M. Alain Claeys, Rapporteur. Je vous posais la question précise du poids du CIR dans l’attractivité de notre pays. Le rapport sur le CIR remis au Parlement par le ministère de la Recherche indique que pour 80 % des entreprises interrogées, le CIR n’a pas été un élément déterminant de l’implantation en France. Comment interprétez-vous ce résultat ? Selon vous, peut-on en tirer la conclusion que le CIR est un outil anti-délocalisation plus qu’un instrument d’attractivité du territoire ?
M. David Appia. Honnêtement, le pourcentage que vous citez m’a étonné. Peut-être faut-il rechercher l’explication notamment dans le fait que le dispositif rénové du CIR est récent et parfois encore mal connu des investisseurs étrangers.
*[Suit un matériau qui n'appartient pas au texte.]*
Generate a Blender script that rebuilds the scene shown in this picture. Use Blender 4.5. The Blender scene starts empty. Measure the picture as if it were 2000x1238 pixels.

Par ailleurs, le temps de maturation des projets d’investissement est long, surtout à l’international – douze à dix-huit mois en moyenne –, et l’on ne vient certes pas s’implanter dans un pays, démarche qui engage le moyen et le long terme et qui peut échouer, sans considérer un grand nombre d’éléments, parmi lesquels l’environnement de marché : j’aurais du mal à citer le cas d’une entreprise étrangère qui aurait implanté en France uniquement son unité de recherche-développement ; bien souvent au contraire, celle-ci est développée dans une deuxième phase, en soutien d’une implantation première.
Il reste que pour un grand nombre d’entreprises – la moitié de celles que nous avons interrogées –, le crédit d’impôt recherche, et plus largement la politique d’innovation et de soutien à la recherche-développement, constituent des atouts du « site France ».
M. Pierre Lasbordes, Rapporteur. Le nombre des entreprises étrangères qui bénéficient du CIR est-il connu du conseiller de Mme Lagarde ?
M. Olivier Velter, conseiller au cabinet de Mme la ministre de l’Économie, de l’industrie et de l’emploi. Non, mais j’essaierai de vous donner cette information. Les données statistiques sont détenues par le ministère de la Recherche.
M. Alain Claeys, Rapporteur. On nous dit d’un côté qu’il faut s’adresser au ministère de l’Économie, de l’autre que c’est à celui de la Recherche…
M. Olivier Velter. Le ministère du Budget détient les informations sur les dépenses fiscales. Il faut en fait rassembler les données en provenance des trois ministères, et pour interroger celui de la Recherche, il faut passer par celui du Budget. Je vais essayer de vous fournir les dernières informations disponibles.
M. David Appia. Nous avons engagé un chantier assez lourd, mais nécessaire, consistant à examiner, sur les 237 projets que nous avons enregistrés depuis 2003, lesquels bénéficient du CIR. Il est évident que le nombre d’entreprises étrangères qui, parmi les 22 000 présentes en France, ont demandé à bénéficier du CIR est bien plus élevé, mais l’AFII n’a pas les moyens de le déterminer.
M. David Habib, Président. Merci à tous pour cet échange.